Well, one rhetorically elegant way to escape all the awkwardness and inconvenience of what real economic theory has to say about distributional issues is to pull what I believe is called in philosophy the Old Switcheroo, set aside the concept of “perfectly competitive markets” (and the assumptions required for that), distributional indifference, funny definitions of utility, and so on, and start talking instead about the “free market” or some other ill defined word of that sort such as the famous old time trigger term “capitalism”  (the exact definition of which must forever remain a mystery given the mix of markets and government one sees in all successful advanced economies right now).  What’s the point of that?  Well, I’m not sure many people interested in discussing the marvels of the “free market” or “capitalism” are particularly concerned about the issue of distributional indifference in real economic theory.  I believe the common formulation of what the “free market” or “capitalism” entails is whatever happens on the market or the market in a state of freedom, however that may be defined, is ethical gold, and if economic power is distributed in some way by labor and capital markets (and inheritance and whatever else), then that’s the way it ought to be.

Of course, I must say this sort of conflation isn’t necessarily always involved whenever one starts talking about the “free market” or “capitalism.”  There are economic theories other than neoclassical welfare economics.  For example, I had one fellow attempt to explain to me in very animated terms why the “free market” was special for reasons that had nothing at all to do with traditional economic theory, welfare economics, utility, etc.   It seemed to involve some sort of confusion about the use of government power to enforce property rights, contracts, and just creating the framework required to have what this fellow was calling a “free market.”  I found it all rather incomprehensible and idiosyncratic, but at least the fellow knew what he was about and gave it a shot.  I suspected, at first, that he perhaps had a vague notion of economic theory in the back of his mind, and although he didn’t really understand how it works he liked the results and had busied himself reinventing the wheel, but on reflection I think maybe that’s not being entirely fair.  He made no bones about rejecting the distribution indifference one finds in contemporary economic theory and was quite happy to explain why the distributional mechanisms of labor and capital markets in the “free market” were ethically superior because they were especially consistent with and conducive to freedom in his mind.  I dont remember him mentioning the word utility at all.  So the “free market” and “capitalism” are not always weasel words.  They can be used perfectly sensibly and consistently in other economic and ethical frameworks and in that case would need to be evaluated in those contexts.  That’s well beyond what I’m trying to do here, which is to focus on neoclassical welfare economics.  But I’ve certainly seen the words used inappropriately often enough.  It doesn’t seem unusual to me at all to hear statements like, if you don’t appreciate the superiority of the “free market” or “capitalism” then you need to go back and have another look at economic theory, or retake Econ 101, or basically get your head out of whatever you’ve managed to get it stuck into, etc.

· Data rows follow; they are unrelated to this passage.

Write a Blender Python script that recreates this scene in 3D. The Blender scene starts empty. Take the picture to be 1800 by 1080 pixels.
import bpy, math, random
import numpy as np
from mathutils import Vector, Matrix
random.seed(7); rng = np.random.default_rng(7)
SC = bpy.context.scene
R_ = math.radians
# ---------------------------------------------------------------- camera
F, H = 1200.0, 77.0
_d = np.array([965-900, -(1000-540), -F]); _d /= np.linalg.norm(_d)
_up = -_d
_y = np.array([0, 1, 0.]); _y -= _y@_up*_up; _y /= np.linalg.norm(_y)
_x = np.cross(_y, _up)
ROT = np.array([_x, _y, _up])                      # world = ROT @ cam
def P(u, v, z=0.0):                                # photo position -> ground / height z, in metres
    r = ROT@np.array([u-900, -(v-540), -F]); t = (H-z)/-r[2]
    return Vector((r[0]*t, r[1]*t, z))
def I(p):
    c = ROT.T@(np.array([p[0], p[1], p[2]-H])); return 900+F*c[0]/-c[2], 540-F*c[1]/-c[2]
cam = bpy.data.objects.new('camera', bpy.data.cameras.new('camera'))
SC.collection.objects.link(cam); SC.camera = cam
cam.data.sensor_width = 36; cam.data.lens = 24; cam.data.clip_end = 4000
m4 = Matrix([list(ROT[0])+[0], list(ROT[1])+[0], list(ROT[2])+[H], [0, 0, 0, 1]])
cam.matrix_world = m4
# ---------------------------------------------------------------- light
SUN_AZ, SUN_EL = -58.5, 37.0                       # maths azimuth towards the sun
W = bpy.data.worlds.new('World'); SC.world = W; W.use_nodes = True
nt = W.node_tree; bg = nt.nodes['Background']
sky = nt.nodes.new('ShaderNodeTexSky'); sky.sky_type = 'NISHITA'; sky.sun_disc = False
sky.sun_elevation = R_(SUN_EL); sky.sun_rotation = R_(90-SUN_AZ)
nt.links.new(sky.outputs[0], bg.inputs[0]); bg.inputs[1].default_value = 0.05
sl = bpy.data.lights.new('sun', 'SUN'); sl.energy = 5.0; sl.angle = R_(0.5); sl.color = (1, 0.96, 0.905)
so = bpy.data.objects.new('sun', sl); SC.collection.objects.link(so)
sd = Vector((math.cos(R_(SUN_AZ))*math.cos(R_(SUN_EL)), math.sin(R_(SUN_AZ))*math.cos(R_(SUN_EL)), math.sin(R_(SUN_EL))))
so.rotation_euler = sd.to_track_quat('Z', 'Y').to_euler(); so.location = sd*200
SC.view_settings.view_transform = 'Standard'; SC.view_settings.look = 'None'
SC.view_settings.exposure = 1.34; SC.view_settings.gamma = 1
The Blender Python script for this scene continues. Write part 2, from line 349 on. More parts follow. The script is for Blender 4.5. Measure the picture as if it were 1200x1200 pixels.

So what’s the point?  I guess just be careful out there.  If you’re talking popular economics take the time to figure out if you’re dealing with arguments based or ostensibly based on standard neoclassical welfare economics or about arguments based on some other philosophical or ethical or economic tradition because if you don’t you’ll probably be wasting a lot of time in the always amusing and comical Conflation Town.  I guess another point is that if academic economists and philosophers would like to take a little time off from their busy schedules and throw the confused man and woman in the street a bone now and then, one thing they could do that might help quite a lot is to get a little more active dealing with some of these terminological issues.  There is no “free market” or “capitalism” in standard economic theory.  Academic economists need to make that clear.  Stress it.  If you have some other theory that uses those terms that’s fine, but in that case put a little effort into explaining what theory you’re talking about and clearly differentiating that theory from standard economic theory.  Explain, in particular, what ethical beliefs that theory entails and whether those beliefs cover the distribution of economic power especially.  Don’t just do some incomprehensible mash up and waste everyone’s time.